╭──
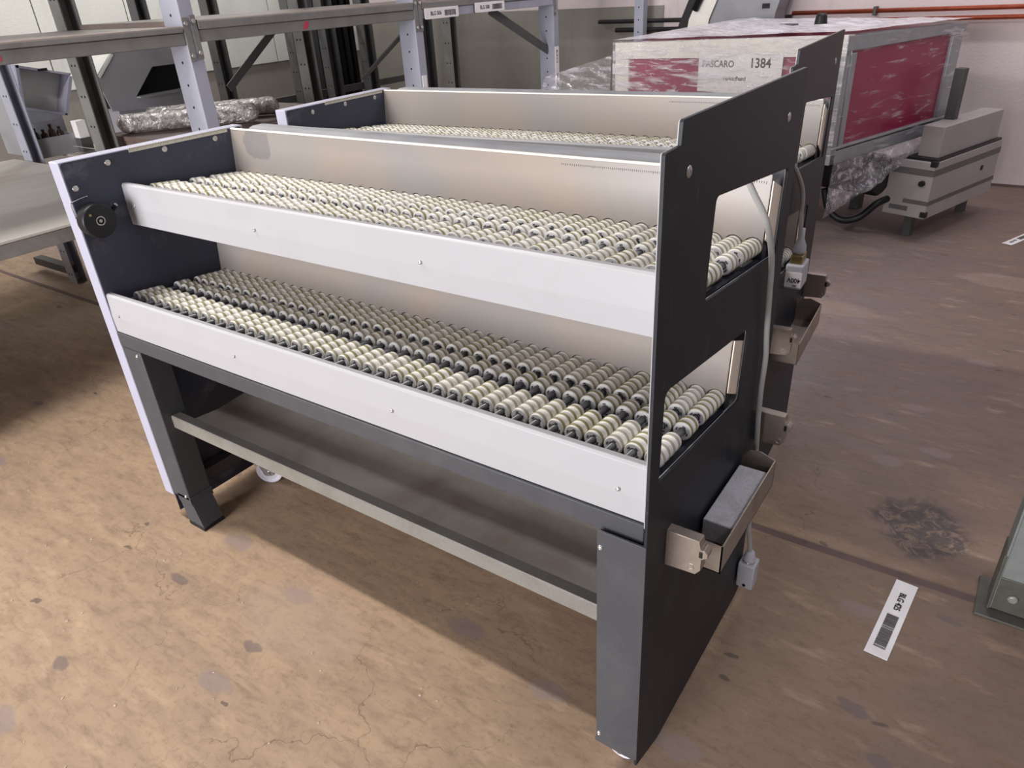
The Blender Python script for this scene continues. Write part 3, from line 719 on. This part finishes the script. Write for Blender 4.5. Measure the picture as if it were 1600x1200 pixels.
# local frame: x to the right along the front (left is negative), y to the back
WX, DY, ZB = -1.74, 1.37, .585
def ztop(x, y): return 1.272-.073*(x/WX)*(1-y/DY)-.03*(y/DY)
def beam(name, x0, x1, y0, y1, z0, z1, mat='alu'): return MB(mat).box(x0, x1, y0, y1, z0, z1, .006).build(name, pm)
# right face: aluminium frame round a magenta panel
beam('frame_profile', -.05, 0, 0, .055, ZB+.06, 1.20); beam('frame_profile', -.05, .002, .062, .115, ZB+.085, 1.175)
beam('frame_profile', -.05, 0, DY-.15, DY-.02, ZB+.06, 1.17)
beam('frame_profile', -.06, 0, 0, DY, ZB, ZB+.075); beam('frame_profile', -.06, .004, 0, DY, ZB+.082, ZB+.098)
MB('alu').prism([(0, 1.185), (DY, 1.185), (DY, 1.236), (0, 1.264)], 0, -.075, .002, .005).build('frame_profile', pm)
MB('magenta').box(-.035, -.02, .10, DY-.14, ZB+.09, 1.19).build('side_panel', pm, label='deep magenta side panel')
# front: cream rail over magenta panel, cream stile at the left
mb = MB('cream'); T = [(WX, 1.198), (0, 1.268), (0, 1.165), (WX, 1.095)]
mb.prism(T, 1, -.005, .06).build('front_rail', pm, label='cream rail along the front top')
MB('cream').box(WX, WX+.13, -.003, .06, ZB, 1.095).build('front_stile', pm)
MB('magenta').box(WX+.13, -.05, .012, .03, ZB+.05, 1.155).build('front_panel', pm, label='magenta front panel')
beam('frame_profile', WX, 0, -.002, .05, ZB, ZB+.06)
mb = MB('magenta')
q = [(WX+.01, .065), (-.08, .065), (-.08, DY-.01), (WX+.01, DY-.01)]
A = [mb.bm.verts.new((x, y, ztop(x, y)-.012)) for x, y in q]; B = [mb.bm.verts.new((x, y, ztop(x, y)-.04)) for x, y in q]
mb.bm.faces.new(A); mb.bm.faces.new(B[::-1])
for i in range(4): mb.bm.faces.new((A[i], B[i], B[(i+1) % 4], A[(i+1) % 4]))
mb.build('top_panel', pm, label='magenta top under the film')
MB('mach_grey').box(WX+.02, -.07, .08, DY-.03, ZB+.02, 1.08).build('body', pm)
for x, y in ((WX+.1, .1), (-.62, .1), (WX+.1, DY-.12), (-.45, DY-.12)):
    MB('rack_dark').box(x-.035, x+.035, y-.035, y+.035, 0, ZB+.03, .003).build('leg', pm)
# paper sign behind the film
sg = MB('paper').box(-.985, -.375, -.0085, -.0060, .93, 1.165).build('paper_sign', pm, label='white paper sign')
text('lettering', '1384', .075, (-.60, -.0088, 1.085), (1, 0, .03), (0, 0, 1), sg, 'ink', 1.0)
text('lettering', 'PASCARO', .055, (-.955, -.0088, 1.075), (1, 0, .03), (0, 0, 1), sg, 'barink', 1.0)
text('lettering', 'Verkaufhand', .034, (-.79, -.0088, 1.005), (1, 0, .03), (0, 0, 1), sg, 'ink', 1.0)
# knobs on top
MB('black').lathe([(0, 0), (.045, 0), (.042, .015), (.034, .085), (.026, .10), (0, .10)], Matrix.Translation((-.58, .66, 1.235)), 20).build('knob', pm, label='black tapered knob')
MB('rack_dark').box(-.86, -.76, .62, .70, 1.225, 1.275, .006).build('hinge_block', pm)
# control cabinet at the back right corner
cb = MB('cab').box(-.02, .255, .775, 1.70, .15, .50, .004).build('cabinet', pm, label='pale grey control cabinet low at the back')
MB('cab_band').box(-.021, .2565, .774, 1.701, .415, .455).build('band', cb); MB('cab_band').box(.10, .2565, .774, 1.701, .235, .262).build('band', cb)
MB('cab_band').box(.02, .14, .7735, .776, .185, .215).build('type_plate', cb)
MB('black').cyl((.20, .774, .37), (0, -1, 0), .018, .02, 12).build('lock', cb)
for z in (.16, .475):
    MB('black').box(.225, .262, .768, .80, z, z+.035, .003).build('corner_stop', cb)
MB('black').box(.25, .262, 1.45, 1.475, .34, .37, .003).build('handle_stop', cb)
MB('cab').box(.10, .23, .85, 1.66, .515, .70, .004).build('upper_cabinet', pm); MB('black').box(.06, .25, .80, 1.69, .50, .516).build('gap_seal', pm)
for y in (.85, 1.6): MB('rack_dark').box(.10, .15, y, y+.05, 0, .16).build('leg', pm)
MB('rack_dark').box(.10, .16, 1.10, 1.16, .70, 1.0, .004).build('rear_arm', pm)
MB('black').cyl((-.42, .70, .40), (1, 0, 0), .13, .40, 24, ch=.012).build('motor', pm, label='dark motor under the frame')
MB('black').tube(spline([(-.36, .62, .28), (-.30, .60, .16), (-.20, .60, .10), (-.09, .62, .13), (-.02, .68, .22), (.0, .775, .24)], 8), .022, 12).build('hose', pm, label='black hose looping below')

def film(name, grid, nx, ny, amp, mat, seed, freq=5., fold=0., off=None):
    """crumpled sheet over a bilinear patch"""
    a, b, c, d = [Vector(p) for p in grid]; nrm = (b-a).cross(d-a).normalized(); mb = MB(mat); V = []
    for j in range(ny+1):
        row = []
        for i in range(nx+1):
            u, v = i/nx, j/ny
            p = (a*(1-u)+b*u)*(1-v)+(d*(1-u)+c*u)*v
            q = p*freq+Vector((seed*7.3, seed*1.7, 0))
            h = noise.fractal(q, .9, 2.1, 5)+fold*abs(noise.noise(Vector((q.x*.6+q.z*2.3, q.y*.6-q.z, seed))))
            e = min(1, 6*min(u, 1-u)+.15)*min(1, 6*min(v, 1-v)+.15)
            row.append(mb.bm.verts.new(p+nrm*(amp*h*e)+(Vector(off) if off else Vector())))
        V.append(row)
    for j in range(ny):
        for i in range(nx):
            f = mb.bm.faces.new((V[j][i], V[j][i+1], V[j+1][i+1], V[j+1][i])); f.smooth = True
    me = mb.mesh(name); return link(name, me, pm, label='clear stretch film, creased and shiny')
zt = ztop
film('stretch_film', [(WX-.01, -.020, .72), (.015, -.020, .70), (.015, -.020, zt(0, 0)), (WX-.01, -.020, zt(WX, 0)+.008)], 90, 40, .007, 'film', 1, 6, .5)
film('stretch_film', [(.020, -.01, .50), (.020, DY+.02, .52), (.020, DY+.02, zt(0, DY)+.01), (.020, -.01, zt(0, 0)+.004)], 80, 44, .006, 'film_thin', 2, 5, .5)
film('stretch_film', [(WX-.01, -.02, zt(WX, 0)+.006), (.02, -.02, zt(0, 0)+.004), (.02, DY+.02, zt(0, DY)+.006), (WX-.01, DY+.02, zt(WX, DY)+.006)], 90, 60, .024, 'film_top', 3, 5, 1.2, (0, 0, .012))
film('stretch_film', [(WX-.02, DY, .80), (WX-.02, -.02, .80), (WX-.01, -.02, zt(WX, 0)+.006), (WX-.01, DY, zt(WX, DY))], 40, 30, .02, 'film', 4, 5, 1)
film('stretch_film', [(WX-.62, -.22, .80), (WX, -.06, .72), (WX-.01, -.03, 1.12), (WX-.62, -.14, .96)], 60, 40, .05, 'film_skirt', 5, 4, 1.2)
film('stretch_film', [(-.02, .06, .26), (.04, .80, .46), (.025, 1.15, .60), (.025, .0, .60)], 60, 34, .045, 'film_skirt', 6, 5, 1.5)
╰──
#### WHAT THE TASK ASKS
Write the listing above out again exactly, dropping each image.

#### RESULT
The Blender Python script for this scene continues. Write part 3, from line 719 on. This part finishes the script. Write for Blender 4.5. Measure the picture as if it were 1600x1200 pixels.
# local frame: x to the right along the front (left is negative), y to the back
WX, DY, ZB = -1.74, 1.37, .585
def ztop(x, y): return 1.272-.073*(x/WX)*(1-y/DY)-.03*(y/DY)
def beam(name, x0, x1, y0, y1, z0, z1, mat='alu'): return MB(mat).box(x0, x1, y0, y1, z0, z1, .006).build(name, pm)
# right face: aluminium frame round a magenta panel
beam('frame_profile', -.05, 0, 0, .055, ZB+.06, 1.20); beam('frame_profile', -.05, .002, .062, .115, ZB+.085, 1.175)
beam('frame_profile', -.05, 0, DY-.15, DY-.02, ZB+.06, 1.17)
beam('frame_profile', -.06, 0, 0, DY, ZB, ZB+.075); beam('frame_profile', -.06, .004, 0, DY, ZB+.082, ZB+.098)
MB('alu').prism([(0, 1.185), (DY, 1.185), (DY, 1.236), (0, 1.264)], 0, -.075, .002, .005).build('frame_profile', pm)
MB('magenta').box(-.035, -.02, .10, DY-.14, ZB+.09, 1.19).build('side_panel', pm, label='deep magenta side panel')
# front: cream rail over magenta panel, cream stile at the left
mb = MB('cream'); T = [(WX, 1.198), (0, 1.268), (0, 1.165), (WX, 1.095)]
mb.prism(T, 1, -.005, .06).build('front_rail', pm, label='cream rail along the front top')
MB('cream').box(WX, WX+.13, -.003, .06, ZB, 1.095).build('front_stile', pm)
MB('magenta').box(WX+.13, -.05, .012, .03, ZB+.05, 1.155).build('front_panel', pm, label='magenta front panel')
beam('frame_profile', WX, 0, -.002, .05, ZB, ZB+.06)
mb = MB('magenta')
q = [(WX+.01, .065), (-.08, .065), (-.08, DY-.01), (WX+.01, DY-.01)]
A = [mb.bm.verts.new((x, y, ztop(x, y)-.012)) for x, y in q]; B = [mb.bm.verts.new((x, y, ztop(x, y)-.04)) for x, y in q]
mb.bm.faces.new(A); mb.bm.faces.new(B[::-1])
for i in range(4): mb.bm.faces.new((A[i], B[i], B[(i+1) % 4], A[(i+1) % 4]))
mb.build('top_panel', pm, label='magenta top under the film')
MB('mach_grey').box(WX+.02, -.07, .08, DY-.03, ZB+.02, 1.08).build('body', pm)
for x, y in ((WX+.1, .1), (-.62, .1), (WX+.1, DY-.12), (-.45, DY-.12)):
    MB('rack_dark').box(x-.035, x+.035, y-.035, y+.035, 0, ZB+.03, .003).build('leg', pm)
# paper sign behind the film
sg = MB('paper').box(-.985, -.375, -.0085, -.0060, .93, 1.165).build('paper_sign', pm, label='white paper sign')
text('lettering', '1384', .075, (-.60, -.0088, 1.085), (1, 0, .03), (0, 0, 1), sg, 'ink', 1.0)
text('lettering', 'PASCARO', .055, (-.955, -.0088, 1.075), (1, 0, .03), (0, 0, 1), sg, 'barink', 1.0)
text('lettering', 'Verkaufhand', .034, (-.79, -.0088, 1.005), (1, 0, .03), (0, 0, 1), sg, 'ink', 1.0)
# knobs on top
MB('black').lathe([(0, 0), (.045, 0), (.042, .015), (.034, .085), (.026, .10), (0, .10)], Matrix.Translation((-.58, .66, 1.235)), 20).build('knob', pm, label='black tapered knob')
MB('rack_dark').box(-.86, -.76, .62, .70, 1.225, 1.275, .006).build('hinge_block', pm)
# control cabinet at the back right corner
cb = MB('cab').box(-.02, .255, .775, 1.70, .15, .50, .004).build('cabinet', pm, label='pale grey control cabinet low at the back')
MB('cab_band').box(-.021, .2565, .774, 1.701, .415, .455).build('band', cb); MB('cab_band').box(.10, .2565, .774, 1.701, .235, .262).build('band', cb)
MB('cab_band').box(.02, .14, .7735, .776, .185, .215).build('type_plate', cb)
MB('black').cyl((.20, .774, .37), (0, -1, 0), .018, .02, 12).build('lock', cb)
for z in (.16, .475):
    MB('black').box(.225, .262, .768, .80, z, z+.035, .003).build('corner_stop', cb)
MB('black').box(.25, .262, 1.45, 1.475, .34, .37, .003).build('handle_stop', cb)
MB('cab').box(.10, .23, .85, 1.66, .515, .70, .004).build('upper_cabinet', pm); MB('black').box(.06, .25, .80, 1.69, .50, .516).build('gap_seal', pm)
for y in (.85, 1.6): MB('rack_dark').box(.10, .15, y, y+.05, 0, .16).build('leg', pm)
MB('rack_dark').box(.10, .16, 1.10, 1.16, .70, 1.0, .004).build('rear_arm', pm)
MB('black').cyl((-.42, .70, .40), (1, 0, 0), .13, .40, 24, ch=.012).build('motor', pm, label='dark motor under the frame')
MB('black').tube(spline([(-.36, .62, .28), (-.30, .60, .16), (-.20, .60, .10), (-.09, .62, .13), (-.02, .68, .22), (.0, .775, .24)], 8), .022, 12).build('hose', pm, label='black hose looping below')

def film(name, grid, nx, ny, amp, mat, seed, freq=5., fold=0., off=None):
    """crumpled sheet over a bilinear patch"""
    a, b, c, d = [Vector(p) for p in grid]; nrm = (b-a).cross(d-a).normalized(); mb = MB(mat); V = []
    for j in range(ny+1):
        row = []
        for i in range(nx+1):
            u, v = i/nx, j/ny
            p = (a*(1-u)+b*u)*(1-v)+(d*(1-u)+c*u)*v
            q = p*freq+Vector((seed*7.3, seed*1.7, 0))
            h = noise.fractal(q, .9, 2.1, 5)+fold*abs(noise.noise(Vector((q.x*.6+q.z*2.3, q.y*.6-q.z, seed))))
            e = min(1, 6*min(u, 1-u)+.15)*min(1, 6*min(v, 1-v)+.15)
            row.append(mb.bm.verts.new(p+nrm*(amp*h*e)+(Vector(off) if off else Vector())))
        V.append(row)
    for j in range(ny):
        for i in range(nx):
            f = mb.bm.faces.new((V[j][i], V[j][i+1], V[j+1][i+1], V[j+1][i])); f.smooth = True
    me = mb.mesh(name); return link(name, me, pm, label='clear stretch film, creased and shiny')
zt = ztop
film('stretch_film', [(WX-.01, -.020, .72), (.015, -.020, .70), (.015, -.020, zt(0, 0)), (WX-.01, -.020, zt(WX, 0)+.008)], 90, 40, .007, 'film', 1, 6, .5)
film('stretch_film', [(.020, -.01, .50), (.020, DY+.02, .52), (.020, DY+.02, zt(0, DY)+.01), (.020, -.01, zt(0, 0)+.004)], 80, 44, .006, 'film_thin', 2, 5, .5)
film('stretch_film', [(WX-.01, -.02, zt(WX, 0)+.006), (.02, -.02, zt(0, 0)+.004), (.02, DY+.02, zt(0, DY)+.006), (WX-.01, DY+.02, zt(WX, DY)+.006)], 90, 60, .024, 'film_top', 3, 5, 1.2, (0, 0, .012))
film('stretch_film', [(WX-.02, DY, .80), (WX-.02, -.02, .80), (WX-.01, -.02, zt(WX, 0)+.006), (WX-.01, DY, zt(WX, DY))], 40, 30, .02, 'film', 4, 5, 1)
film('stretch_film', [(WX-.62, -.22, .80), (WX, -.06, .72), (WX-.01, -.03, 1.12), (WX-.62, -.14, .96)], 60, 40, .05, 'film_skirt', 5, 4, 1.2)
film('stretch_film', [(-.02, .06, .26), (.04, .80, .46), (.025, 1.15, .60), (.025, .0, .60)], 60, 34, .045, 'film_skirt', 6, 5, 1.5)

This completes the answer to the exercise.